La Noire de…


This morning I watched La Noire de (Black Girl). Directed in either 1965 (according to the DVD box) or 1966 (according to IMDB) by Ousmane Sembene (the “father” of African cinema), La Noire de was his first film. And this was the first time I had seen it in 20 years.

The plot is rather straightforward (warning, I will be discussing the ending of the film, etc.):
A Senegalese woman [Diouana] is eager to find a better life abroad. She takes a job as a governess for a French family, but finds her duties reduced to those of a maid after the family moves from Dakar to the south of France. In her new country, the woman is constantly made aware of her race and mistreated by her employers. Her hope for better times turns to disillusionment and she falls into isolation and despair. The harsh treatment leads her to consider suicide the only way out. (taken from IMDB)

The story is told by jumping around between Diouana’s (Mbissine Thérèse Diop) plight in Antibes, France and flashbacks to her life in Dakar, Senegal before she went to France. This jumping around creates a deeper sense of the psychological complexity underlying the relatively uncomplicated surface.

Frankly, I don’t know very much about African cinema, or African culture(s) for that matter, but I find this story to be both simple and powerful, in particular because of the use of a traditional African mask as a symbol throughout the film. Here’s how I would suggest “reading” the mask within the narrative:

In the plot Diouana was hired by a white French couple to take care of their children. In her enthusiasm she gives them a traditional African mask.
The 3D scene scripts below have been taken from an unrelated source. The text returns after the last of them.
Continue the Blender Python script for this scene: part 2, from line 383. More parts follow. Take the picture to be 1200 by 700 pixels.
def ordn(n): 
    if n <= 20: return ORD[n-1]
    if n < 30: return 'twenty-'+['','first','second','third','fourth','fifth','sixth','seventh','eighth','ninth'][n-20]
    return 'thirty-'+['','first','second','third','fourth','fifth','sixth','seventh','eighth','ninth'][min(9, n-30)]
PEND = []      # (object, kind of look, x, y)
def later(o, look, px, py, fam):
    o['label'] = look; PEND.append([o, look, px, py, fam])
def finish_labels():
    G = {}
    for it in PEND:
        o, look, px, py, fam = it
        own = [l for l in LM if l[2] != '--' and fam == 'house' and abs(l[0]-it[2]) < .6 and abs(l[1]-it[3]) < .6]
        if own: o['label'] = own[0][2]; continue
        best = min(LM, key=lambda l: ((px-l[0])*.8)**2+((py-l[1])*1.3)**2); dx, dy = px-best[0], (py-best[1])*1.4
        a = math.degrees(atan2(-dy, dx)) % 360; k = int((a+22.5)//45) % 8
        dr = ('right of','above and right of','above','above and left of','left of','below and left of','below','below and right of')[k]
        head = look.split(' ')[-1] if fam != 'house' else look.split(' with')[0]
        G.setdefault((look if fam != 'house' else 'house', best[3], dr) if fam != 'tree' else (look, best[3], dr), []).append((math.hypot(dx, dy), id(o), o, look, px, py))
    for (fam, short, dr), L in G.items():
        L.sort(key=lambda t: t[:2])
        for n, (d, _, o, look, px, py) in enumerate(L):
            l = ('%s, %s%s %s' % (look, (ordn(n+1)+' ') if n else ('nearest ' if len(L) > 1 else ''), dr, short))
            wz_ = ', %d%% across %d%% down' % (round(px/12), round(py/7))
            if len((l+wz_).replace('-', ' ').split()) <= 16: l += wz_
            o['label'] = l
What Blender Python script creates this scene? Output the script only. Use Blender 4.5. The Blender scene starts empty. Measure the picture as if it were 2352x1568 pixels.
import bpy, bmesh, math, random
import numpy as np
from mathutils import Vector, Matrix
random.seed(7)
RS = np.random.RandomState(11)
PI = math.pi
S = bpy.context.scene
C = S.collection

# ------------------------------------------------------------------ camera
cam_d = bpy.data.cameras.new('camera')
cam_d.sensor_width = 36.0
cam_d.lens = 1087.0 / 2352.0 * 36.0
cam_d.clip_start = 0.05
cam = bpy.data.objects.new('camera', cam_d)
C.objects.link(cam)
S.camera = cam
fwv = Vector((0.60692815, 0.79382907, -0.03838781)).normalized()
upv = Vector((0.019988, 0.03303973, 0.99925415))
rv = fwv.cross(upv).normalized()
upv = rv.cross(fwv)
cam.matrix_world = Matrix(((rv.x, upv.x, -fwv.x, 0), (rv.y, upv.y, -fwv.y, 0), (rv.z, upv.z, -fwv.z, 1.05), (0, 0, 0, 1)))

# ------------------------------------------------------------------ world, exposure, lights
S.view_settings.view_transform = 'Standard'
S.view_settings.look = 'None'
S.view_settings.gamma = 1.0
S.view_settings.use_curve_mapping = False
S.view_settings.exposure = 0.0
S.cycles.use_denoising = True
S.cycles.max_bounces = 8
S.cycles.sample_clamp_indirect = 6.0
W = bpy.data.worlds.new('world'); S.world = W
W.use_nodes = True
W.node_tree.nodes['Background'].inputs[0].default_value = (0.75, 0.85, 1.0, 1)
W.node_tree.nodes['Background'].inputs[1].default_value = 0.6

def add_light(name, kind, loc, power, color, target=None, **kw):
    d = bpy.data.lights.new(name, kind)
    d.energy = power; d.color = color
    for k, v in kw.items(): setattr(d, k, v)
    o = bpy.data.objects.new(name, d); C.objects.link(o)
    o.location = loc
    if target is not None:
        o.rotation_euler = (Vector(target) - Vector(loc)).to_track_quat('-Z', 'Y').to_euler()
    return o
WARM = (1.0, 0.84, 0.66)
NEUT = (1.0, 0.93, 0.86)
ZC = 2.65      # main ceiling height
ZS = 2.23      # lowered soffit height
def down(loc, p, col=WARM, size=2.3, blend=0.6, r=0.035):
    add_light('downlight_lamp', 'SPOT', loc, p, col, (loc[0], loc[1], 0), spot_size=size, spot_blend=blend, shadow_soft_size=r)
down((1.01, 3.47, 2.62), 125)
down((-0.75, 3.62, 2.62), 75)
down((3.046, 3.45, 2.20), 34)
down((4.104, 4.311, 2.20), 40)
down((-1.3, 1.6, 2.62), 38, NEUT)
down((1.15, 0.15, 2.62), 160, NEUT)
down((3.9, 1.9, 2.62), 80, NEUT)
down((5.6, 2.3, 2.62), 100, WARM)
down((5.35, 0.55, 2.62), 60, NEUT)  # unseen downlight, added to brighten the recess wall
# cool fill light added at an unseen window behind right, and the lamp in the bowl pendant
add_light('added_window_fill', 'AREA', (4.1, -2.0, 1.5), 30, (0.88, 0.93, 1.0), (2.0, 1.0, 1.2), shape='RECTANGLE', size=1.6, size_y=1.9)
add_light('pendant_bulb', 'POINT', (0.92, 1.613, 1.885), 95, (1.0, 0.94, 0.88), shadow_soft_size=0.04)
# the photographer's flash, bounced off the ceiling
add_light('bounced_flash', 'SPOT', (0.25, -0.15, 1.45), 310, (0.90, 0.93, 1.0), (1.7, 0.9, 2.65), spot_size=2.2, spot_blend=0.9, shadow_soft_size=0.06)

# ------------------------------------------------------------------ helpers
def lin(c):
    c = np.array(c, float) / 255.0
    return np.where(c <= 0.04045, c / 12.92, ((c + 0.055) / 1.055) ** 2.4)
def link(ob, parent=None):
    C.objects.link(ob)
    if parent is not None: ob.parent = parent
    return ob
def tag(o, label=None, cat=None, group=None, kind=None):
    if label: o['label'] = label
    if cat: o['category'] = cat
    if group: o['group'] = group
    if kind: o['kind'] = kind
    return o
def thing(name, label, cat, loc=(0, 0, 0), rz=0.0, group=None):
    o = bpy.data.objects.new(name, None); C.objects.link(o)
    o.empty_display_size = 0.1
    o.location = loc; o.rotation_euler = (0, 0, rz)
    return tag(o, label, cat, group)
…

The couple take it and remark that it looks like the genuine article (truly African).

They don’t know exactly where to hang it up. The husband (Robert Fontaine) looks at the other masks they have – presumably just tourist items, not the genuine article.


Regardless,, it seems that they do collect masks. Maybe the mask from Diouana is just another for their collection?

Finally he sets it down on a shelf and they stare at it.

Then we see a close up of the mask.

Then, interestingly, we cut to a close-up of Diouana’s face framed in roughly the same manner as the close-up of the mask. This edit creates a visual relationship between Diouana and the mask. However, what it means is not exactly clear. Has she given up her mask – metaphorically – and what would that mean? Is she now more vulnerable as a person, in terms of who she is? Or is this a good thing that she has given up her mask?

This image of Diouanais one of the only times we see her with a smile; her face looks relaxed and she seems to have no worries.

Later in the plot, but actually earlier in the film, we see Diouana arrive at the French couple’s apartment in Antibes. When she arrives she notices the mask hanging on the apartment wall.

The story takes a nasty turn as she slowly realizes that she was lied to by the French couple, and it is fair to say that she had false hopes based on her romanticizing of France and its culture. It is also fair to say that the French couple, who now treat her badly, are also merely acting out of their position as colonizers and that they, also, have in turn romanticized Africa.


As her role in France turns from nanny to maid to slave, she grows depressed and eventually commits suicide by slicing her throat in the bathtub.

At this point the husband takes her suitcase and the mask back to Dakar to give it to Diouana’s mother (I could not find her screen credit). He also tries to give her Diouana’s pay that is due. Diouana’s mother refuses to accept the money. The Frenchman walks away followed by the young boy (Ibrahima Boy) who holds the mask over his face. The Frenchman walks quickly as though he is trying to get away from the boy.

After the Frenchman boards the ship to leave Dakar the boy stares at him through the mask…

…and then slowly lowers it to reveal his own (true) face.

Credits roll.
We know that Senegal was colonized by France and then gained its independence from France in 1960 – only 5 or 6 years before this film was made. I am inclined to believe that largely because of the colonizing of much of Africa by European nations that there is a kind of impenetrability to Africa for Westerners. That impenetrability is not so much a difference in cultures as it is a conscious (and maybe unconscious) choice made by many Africans to wear a mask, as it were, before their colonizers; to not show their true self, to not be vulnerable. However, I say this as a person who is white, certainly not African, and has not studied the history of Africa or Senegal – so take my ideas with a grain of salt.

I would say that Diouana gave up her mask and paid the price. Her French “owners” never did understand. The final image seems to be saying symbolically that the maskof Africa (or specifically of Senegal) has driven out the colonizers (specifically the French). In this sense, one might also say that the French came and went, but the true Africa still lives on.

I am sure a whole lot more can be said of the use of the mask, including it’s significance in African culture(s), which I do not know, but that is my quick impression.
A final thought: For the most part “classical colonialism appears to be a thing of the past, yet imperialist ambitions in one form or another live on, whether they be economic imperialism or ideological imperialism. I cannot help but wonder at the masks U.S. diplomats and military must be seeing today in Iraq, Afghanistan, Africa, and elsewhere. And I cannot help but wonder at how many more people are going to lose their lives because of U.S. imperial ambitions.